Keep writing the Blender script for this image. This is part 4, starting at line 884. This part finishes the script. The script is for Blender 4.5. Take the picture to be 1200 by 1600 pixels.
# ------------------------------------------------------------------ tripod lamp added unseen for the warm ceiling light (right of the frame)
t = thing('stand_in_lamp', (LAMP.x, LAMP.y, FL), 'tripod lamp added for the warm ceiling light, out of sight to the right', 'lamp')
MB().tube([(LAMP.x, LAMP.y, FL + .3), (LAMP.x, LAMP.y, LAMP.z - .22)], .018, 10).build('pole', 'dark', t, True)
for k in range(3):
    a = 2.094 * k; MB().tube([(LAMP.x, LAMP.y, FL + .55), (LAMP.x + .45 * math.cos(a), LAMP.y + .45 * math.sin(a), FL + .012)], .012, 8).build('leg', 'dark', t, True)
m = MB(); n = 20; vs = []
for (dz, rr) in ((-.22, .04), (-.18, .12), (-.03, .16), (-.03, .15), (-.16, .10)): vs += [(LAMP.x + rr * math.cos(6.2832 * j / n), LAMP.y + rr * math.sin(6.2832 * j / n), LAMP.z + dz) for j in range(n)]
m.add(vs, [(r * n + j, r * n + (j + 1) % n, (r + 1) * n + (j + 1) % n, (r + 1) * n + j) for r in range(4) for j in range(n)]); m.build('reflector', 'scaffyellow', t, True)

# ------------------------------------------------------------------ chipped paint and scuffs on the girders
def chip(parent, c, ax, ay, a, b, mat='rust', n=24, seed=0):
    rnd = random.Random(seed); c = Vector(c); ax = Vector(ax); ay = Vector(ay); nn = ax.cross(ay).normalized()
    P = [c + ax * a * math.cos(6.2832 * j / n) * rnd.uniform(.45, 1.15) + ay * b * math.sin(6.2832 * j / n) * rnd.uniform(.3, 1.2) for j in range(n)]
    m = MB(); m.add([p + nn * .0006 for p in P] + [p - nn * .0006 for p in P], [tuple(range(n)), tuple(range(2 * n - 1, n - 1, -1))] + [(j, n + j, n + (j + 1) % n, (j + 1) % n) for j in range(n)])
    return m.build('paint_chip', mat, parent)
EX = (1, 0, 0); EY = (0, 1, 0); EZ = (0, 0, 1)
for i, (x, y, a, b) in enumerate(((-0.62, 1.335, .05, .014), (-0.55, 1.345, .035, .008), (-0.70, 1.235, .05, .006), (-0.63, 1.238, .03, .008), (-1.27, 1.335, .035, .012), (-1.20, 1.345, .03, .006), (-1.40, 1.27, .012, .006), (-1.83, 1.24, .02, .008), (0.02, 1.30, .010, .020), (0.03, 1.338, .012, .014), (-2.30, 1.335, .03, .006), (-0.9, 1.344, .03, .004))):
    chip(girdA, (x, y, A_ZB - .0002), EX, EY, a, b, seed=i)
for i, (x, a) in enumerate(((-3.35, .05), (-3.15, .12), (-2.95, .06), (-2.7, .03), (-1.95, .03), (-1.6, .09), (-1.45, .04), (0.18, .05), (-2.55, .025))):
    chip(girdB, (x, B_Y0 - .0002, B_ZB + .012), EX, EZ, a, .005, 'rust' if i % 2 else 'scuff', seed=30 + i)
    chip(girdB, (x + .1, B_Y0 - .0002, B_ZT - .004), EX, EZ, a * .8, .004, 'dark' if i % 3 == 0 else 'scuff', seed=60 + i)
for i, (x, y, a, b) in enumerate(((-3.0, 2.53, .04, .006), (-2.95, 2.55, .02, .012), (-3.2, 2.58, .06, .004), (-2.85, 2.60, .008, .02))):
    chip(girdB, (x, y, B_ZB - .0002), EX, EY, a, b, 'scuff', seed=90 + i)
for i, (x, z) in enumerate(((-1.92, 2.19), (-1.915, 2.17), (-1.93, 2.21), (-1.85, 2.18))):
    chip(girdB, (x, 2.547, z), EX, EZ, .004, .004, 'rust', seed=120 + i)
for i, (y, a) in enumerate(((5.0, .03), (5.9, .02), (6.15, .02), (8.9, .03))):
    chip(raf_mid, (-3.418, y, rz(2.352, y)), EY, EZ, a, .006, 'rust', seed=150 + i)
•••••
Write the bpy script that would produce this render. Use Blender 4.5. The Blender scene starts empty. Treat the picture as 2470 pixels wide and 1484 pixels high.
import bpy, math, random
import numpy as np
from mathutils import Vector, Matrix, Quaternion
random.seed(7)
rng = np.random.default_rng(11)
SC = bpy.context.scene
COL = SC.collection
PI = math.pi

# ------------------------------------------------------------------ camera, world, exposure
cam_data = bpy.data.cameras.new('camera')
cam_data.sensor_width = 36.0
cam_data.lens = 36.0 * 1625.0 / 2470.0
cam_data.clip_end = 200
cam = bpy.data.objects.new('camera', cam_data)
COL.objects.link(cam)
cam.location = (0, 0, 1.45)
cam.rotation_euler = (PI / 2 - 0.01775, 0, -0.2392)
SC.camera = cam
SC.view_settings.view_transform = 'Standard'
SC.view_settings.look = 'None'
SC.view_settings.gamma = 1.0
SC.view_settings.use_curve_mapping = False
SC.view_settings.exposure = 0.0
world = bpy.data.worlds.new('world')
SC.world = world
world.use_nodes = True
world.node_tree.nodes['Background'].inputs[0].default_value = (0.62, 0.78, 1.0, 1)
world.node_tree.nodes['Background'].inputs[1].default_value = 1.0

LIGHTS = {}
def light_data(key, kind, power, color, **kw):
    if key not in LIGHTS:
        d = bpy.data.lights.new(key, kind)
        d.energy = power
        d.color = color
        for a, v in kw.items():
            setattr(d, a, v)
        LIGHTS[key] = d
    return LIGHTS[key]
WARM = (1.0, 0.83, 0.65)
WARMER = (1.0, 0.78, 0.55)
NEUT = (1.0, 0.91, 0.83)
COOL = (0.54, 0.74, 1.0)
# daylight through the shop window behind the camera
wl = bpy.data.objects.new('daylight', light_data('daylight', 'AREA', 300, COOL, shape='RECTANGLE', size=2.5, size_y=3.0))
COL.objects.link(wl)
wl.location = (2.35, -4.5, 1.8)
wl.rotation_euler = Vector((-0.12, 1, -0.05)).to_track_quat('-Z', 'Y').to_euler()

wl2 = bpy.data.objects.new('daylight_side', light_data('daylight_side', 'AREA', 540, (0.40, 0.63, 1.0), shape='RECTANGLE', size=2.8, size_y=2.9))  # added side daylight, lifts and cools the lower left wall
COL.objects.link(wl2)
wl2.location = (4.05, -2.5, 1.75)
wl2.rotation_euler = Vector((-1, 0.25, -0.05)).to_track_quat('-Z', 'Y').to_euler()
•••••
**Goal:** Everything from the line with "Write the bpy" through the line with "PI = math.pi" is to be output exactly; leave out all other lines.

**Answer to the problem:**
Write the bpy script that would produce this render. Use Blender 4.5. The Blender scene starts empty. Treat the picture as 2470 pixels wide and 1484 pixels high.
import bpy, math, random
import numpy as np
from mathutils import Vector, Matrix, Quaternion
random.seed(7)
rng = np.random.default_rng(11)
SC = bpy.context.scene
COL = SC.collection
PI = math.pi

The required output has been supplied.